Fall NEARC 2024

As communities and states modernize their electrical grids to overcome power outages due to energy sources or extreme weather events, emphasis should be placed on equity and resilience. In collaboration with the Vermont Electric Power Company and the University of Vermont College of Engineering and Mathematical Sciences, the Spatial Analysis Lab is supporting the mission of energy resiliency and equity focused on rural Vermont. This project is in collaboration with multiple utility distributions across the state. The wider-project's intent is to support resilience and equity of Vermont’s electrical grid by using geospatial data to fill pressing informational gaps by developing models that utility providers can use to improve energy resiliency in the face of climate change and increasing extreme weather. Specifically, the lab is mapping utility electrical infrastructure information from 2023 statewide Q1 LiDAR data. This presentation will cover the series of techniques used to classify the LiDAR point clouds and custom surface model development. Techniques included such as ERSI's pretrained GEOAI models and active learning to further train LiDAR classification models. With this research, the lab will provide utilities with highly accurate vector data that can be used for utility maintenance and preparedness. This project is funded by the Leahy Institute for Rural Partnerships.

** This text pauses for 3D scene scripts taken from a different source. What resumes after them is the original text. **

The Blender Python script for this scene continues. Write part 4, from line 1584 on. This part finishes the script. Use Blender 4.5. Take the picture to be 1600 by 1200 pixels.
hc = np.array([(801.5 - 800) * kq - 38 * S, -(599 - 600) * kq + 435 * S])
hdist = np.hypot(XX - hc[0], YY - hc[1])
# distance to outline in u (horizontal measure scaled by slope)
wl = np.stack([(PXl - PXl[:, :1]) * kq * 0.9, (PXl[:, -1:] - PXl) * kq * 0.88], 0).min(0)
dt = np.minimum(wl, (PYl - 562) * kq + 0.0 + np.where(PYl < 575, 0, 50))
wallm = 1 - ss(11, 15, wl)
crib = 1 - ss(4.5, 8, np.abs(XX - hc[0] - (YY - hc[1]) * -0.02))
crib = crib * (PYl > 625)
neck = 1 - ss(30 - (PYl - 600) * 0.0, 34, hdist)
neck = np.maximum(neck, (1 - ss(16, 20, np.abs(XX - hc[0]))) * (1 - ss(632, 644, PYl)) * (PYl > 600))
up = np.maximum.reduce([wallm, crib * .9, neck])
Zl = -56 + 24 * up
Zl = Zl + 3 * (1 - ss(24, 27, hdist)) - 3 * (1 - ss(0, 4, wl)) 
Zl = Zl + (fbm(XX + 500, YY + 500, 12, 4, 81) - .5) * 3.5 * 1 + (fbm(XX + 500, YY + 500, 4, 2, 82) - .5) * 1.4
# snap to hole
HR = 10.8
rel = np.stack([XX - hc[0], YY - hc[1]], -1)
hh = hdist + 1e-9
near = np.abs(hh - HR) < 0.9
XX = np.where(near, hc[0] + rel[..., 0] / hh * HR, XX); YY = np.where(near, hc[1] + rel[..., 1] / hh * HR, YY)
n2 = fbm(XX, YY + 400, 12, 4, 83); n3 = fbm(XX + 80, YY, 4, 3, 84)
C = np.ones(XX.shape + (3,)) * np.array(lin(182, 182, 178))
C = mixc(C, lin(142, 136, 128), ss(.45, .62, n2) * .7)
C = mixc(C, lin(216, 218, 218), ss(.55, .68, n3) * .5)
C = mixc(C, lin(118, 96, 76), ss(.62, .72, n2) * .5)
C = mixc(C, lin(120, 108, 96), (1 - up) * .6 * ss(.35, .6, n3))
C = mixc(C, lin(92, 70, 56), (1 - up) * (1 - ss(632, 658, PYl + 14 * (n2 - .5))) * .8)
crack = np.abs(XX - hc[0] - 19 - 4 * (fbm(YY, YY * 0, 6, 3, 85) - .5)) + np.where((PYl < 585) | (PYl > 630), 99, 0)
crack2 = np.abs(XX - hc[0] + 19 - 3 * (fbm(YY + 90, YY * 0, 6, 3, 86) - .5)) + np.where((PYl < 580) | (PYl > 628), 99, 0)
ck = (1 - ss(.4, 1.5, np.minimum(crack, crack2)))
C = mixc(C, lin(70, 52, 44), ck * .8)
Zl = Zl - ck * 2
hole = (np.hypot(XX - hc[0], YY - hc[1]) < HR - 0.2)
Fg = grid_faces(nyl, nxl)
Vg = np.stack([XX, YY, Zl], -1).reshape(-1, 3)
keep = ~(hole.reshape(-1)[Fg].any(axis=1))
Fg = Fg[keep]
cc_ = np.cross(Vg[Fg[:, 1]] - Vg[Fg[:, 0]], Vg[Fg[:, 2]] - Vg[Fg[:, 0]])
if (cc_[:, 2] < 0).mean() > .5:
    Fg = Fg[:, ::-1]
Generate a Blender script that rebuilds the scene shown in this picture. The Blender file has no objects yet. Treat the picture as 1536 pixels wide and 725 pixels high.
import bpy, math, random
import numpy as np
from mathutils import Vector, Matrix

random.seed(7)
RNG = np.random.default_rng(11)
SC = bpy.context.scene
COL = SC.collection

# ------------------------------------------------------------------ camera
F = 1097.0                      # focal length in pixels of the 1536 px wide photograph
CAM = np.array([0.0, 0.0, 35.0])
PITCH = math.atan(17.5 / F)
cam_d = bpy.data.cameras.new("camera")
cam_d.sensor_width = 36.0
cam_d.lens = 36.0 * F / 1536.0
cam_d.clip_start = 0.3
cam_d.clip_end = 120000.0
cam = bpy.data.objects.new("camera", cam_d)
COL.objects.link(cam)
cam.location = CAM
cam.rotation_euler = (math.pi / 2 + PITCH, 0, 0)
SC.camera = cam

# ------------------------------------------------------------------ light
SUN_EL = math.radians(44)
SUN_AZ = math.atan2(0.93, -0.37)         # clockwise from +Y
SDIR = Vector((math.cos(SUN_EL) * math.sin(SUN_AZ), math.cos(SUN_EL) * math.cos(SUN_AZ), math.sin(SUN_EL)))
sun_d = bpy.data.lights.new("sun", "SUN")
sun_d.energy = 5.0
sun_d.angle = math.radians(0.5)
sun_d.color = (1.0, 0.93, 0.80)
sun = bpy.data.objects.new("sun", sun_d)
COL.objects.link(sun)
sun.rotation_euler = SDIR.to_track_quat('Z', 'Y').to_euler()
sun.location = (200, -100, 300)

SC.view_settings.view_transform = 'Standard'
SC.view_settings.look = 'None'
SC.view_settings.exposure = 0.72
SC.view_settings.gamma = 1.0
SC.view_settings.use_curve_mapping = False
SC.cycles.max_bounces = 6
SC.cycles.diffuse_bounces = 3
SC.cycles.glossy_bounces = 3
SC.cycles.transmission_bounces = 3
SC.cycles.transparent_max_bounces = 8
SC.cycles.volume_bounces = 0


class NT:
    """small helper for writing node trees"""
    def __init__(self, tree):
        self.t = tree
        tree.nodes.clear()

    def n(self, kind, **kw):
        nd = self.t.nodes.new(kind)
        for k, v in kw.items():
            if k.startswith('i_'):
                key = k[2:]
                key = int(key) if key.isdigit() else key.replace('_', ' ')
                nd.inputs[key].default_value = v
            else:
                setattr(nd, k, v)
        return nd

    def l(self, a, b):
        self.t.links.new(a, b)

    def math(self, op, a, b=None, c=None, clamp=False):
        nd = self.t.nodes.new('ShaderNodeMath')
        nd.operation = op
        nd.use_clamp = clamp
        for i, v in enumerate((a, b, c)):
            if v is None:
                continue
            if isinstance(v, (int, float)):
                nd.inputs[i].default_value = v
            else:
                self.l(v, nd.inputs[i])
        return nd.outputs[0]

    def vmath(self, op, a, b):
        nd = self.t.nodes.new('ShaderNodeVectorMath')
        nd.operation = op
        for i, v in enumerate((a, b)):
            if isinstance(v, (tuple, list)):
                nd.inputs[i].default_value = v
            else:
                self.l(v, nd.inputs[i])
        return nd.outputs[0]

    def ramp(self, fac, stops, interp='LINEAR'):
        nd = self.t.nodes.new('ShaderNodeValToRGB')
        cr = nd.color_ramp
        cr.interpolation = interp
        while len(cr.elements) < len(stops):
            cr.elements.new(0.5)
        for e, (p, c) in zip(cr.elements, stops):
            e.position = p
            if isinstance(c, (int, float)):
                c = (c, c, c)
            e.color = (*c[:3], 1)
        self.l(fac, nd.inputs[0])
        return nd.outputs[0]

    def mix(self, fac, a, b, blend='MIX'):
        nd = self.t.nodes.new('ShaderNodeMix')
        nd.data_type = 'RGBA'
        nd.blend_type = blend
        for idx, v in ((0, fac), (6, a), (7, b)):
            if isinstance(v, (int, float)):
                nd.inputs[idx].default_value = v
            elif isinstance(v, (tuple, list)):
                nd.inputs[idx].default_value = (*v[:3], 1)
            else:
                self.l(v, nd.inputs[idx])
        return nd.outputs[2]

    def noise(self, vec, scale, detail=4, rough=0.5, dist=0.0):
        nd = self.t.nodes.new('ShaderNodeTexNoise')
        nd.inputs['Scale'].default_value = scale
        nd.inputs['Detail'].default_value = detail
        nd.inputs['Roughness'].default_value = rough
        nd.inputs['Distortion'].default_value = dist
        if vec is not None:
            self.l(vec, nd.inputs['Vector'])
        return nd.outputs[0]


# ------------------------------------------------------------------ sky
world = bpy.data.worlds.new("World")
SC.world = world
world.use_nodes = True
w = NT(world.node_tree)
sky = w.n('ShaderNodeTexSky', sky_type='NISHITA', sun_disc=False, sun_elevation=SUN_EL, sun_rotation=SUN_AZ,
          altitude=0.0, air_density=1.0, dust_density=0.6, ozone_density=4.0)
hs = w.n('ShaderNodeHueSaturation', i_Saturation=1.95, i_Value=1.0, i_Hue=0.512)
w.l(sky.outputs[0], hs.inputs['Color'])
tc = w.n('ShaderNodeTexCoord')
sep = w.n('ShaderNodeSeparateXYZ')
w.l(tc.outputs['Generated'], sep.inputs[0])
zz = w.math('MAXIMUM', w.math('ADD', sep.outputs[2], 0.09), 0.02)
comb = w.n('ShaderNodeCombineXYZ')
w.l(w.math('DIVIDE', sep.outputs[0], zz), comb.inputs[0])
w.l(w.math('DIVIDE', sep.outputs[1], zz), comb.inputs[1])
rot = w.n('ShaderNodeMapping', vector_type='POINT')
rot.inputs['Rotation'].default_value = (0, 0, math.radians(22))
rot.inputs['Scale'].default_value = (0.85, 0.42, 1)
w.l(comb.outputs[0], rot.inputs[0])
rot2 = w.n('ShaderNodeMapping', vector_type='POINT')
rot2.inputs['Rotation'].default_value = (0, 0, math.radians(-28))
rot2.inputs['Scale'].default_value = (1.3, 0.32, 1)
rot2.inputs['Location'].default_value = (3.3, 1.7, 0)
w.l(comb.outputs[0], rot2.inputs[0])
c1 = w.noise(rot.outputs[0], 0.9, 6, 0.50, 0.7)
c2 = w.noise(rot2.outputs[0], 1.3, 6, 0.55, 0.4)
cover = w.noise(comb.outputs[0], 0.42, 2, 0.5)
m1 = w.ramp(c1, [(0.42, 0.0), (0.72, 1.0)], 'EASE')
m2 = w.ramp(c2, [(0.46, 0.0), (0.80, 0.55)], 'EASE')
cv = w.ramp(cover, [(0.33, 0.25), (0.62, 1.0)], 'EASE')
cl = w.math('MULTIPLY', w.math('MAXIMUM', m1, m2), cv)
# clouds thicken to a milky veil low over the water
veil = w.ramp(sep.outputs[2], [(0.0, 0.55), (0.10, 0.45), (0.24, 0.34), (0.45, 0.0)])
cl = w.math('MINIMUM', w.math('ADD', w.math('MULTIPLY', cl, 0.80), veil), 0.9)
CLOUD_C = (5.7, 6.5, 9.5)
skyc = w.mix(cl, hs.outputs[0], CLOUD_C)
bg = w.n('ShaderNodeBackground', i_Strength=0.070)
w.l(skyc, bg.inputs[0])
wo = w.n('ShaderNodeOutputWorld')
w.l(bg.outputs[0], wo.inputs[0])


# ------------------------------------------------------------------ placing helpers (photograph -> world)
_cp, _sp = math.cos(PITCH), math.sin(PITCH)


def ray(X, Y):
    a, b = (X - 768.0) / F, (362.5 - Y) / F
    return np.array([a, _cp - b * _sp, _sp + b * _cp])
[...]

Each fall, Western Arctic caribou migrate across frozen Northern Alaskan rivers to reach wintering grounds. Regional climate changes have altered ice and vegetation phenology dynamics throughout caribou habitats, preventing caribou from crossing rivers and successfully calving. Caribou cannot cross partially frozen rivers and require healthy vegetation in the spring to calve. The Massachusetts NASA DEVELOP Team partnered with the National Park Service in Alaska to analyze changes in river ice formation and terrestrial vegetation. Landsat 8 and 9 Operational Land Imagery, Terra and Aqua Moderate Resolution Imaging Spectroradiometer (MODIS), Sentinel 1-Synthetic Aperture Radar (SAR) C-band, and Sentinel 2A/B Multispectral Instrument imagery were used to assess ecological conditions relevant to caribou survival. The timing and duration of ice formation was assessed using the Normalized Difference Infrared Index (NDII), Relative Difference River Ice (RDRI), and Vertical-Vertical/Vertical-Horizontal (VV/VH) backscatter values based on the spectral and surface characteristics of rivers. Similarly, phenology cycles were quantified using the Nadir Bidirectional Reflectance Distribution Function Adjusted Reflectance (NBAR) for Normalized Difference Vegetation Index (NDVI) time-series data. The team produced annual freezing timelines, time series plots and maps, and composite imagery at various caribou locations to analyze annual changes. This research compared various optical and radar remote sensing methods in detecting high ice extent and high-quality vegetation over remote Alaska regions where in situ measurements are often infeasible. These study results can help evaluate spatiotemporal migratory shifts and contextualize recent shifting population dynamics.

Current, accurate land cover information is a common foundational data set that can be used to address a wide range of management issues, from flooding risk and natural infrastructure to policy evaluation and land use planning. Knowing what exists on the ground (and how it has changed through time) gives planners more information, and the better that data, the better our understanding.

For more than two decades, NOAA’s Office for Coastal Management has been producing consistent, accurate land cover and change information for the coastal U.S through its Coastal Change Analysis Program (C-CAP), with the goal of continually updating these maps every 5 years. In recent years, NOAA has been working to establish an operational higher resolution land cover product line, allowing for local and site-specific applications. This work has been possible because of the wealth of available imagery and lidar data, improved software and hardware capabilities, and artificial intelligence classification techniques.

This presentation will review the products that have been released for most coastal areas, nationally, plans for additional data and updates, as well as focus on our most recent products (just released) for the state of Maine. We will speak to the methods, accuracy, and potential applications of that data, as well as the partnership NOAA had with the state to fund this mapping.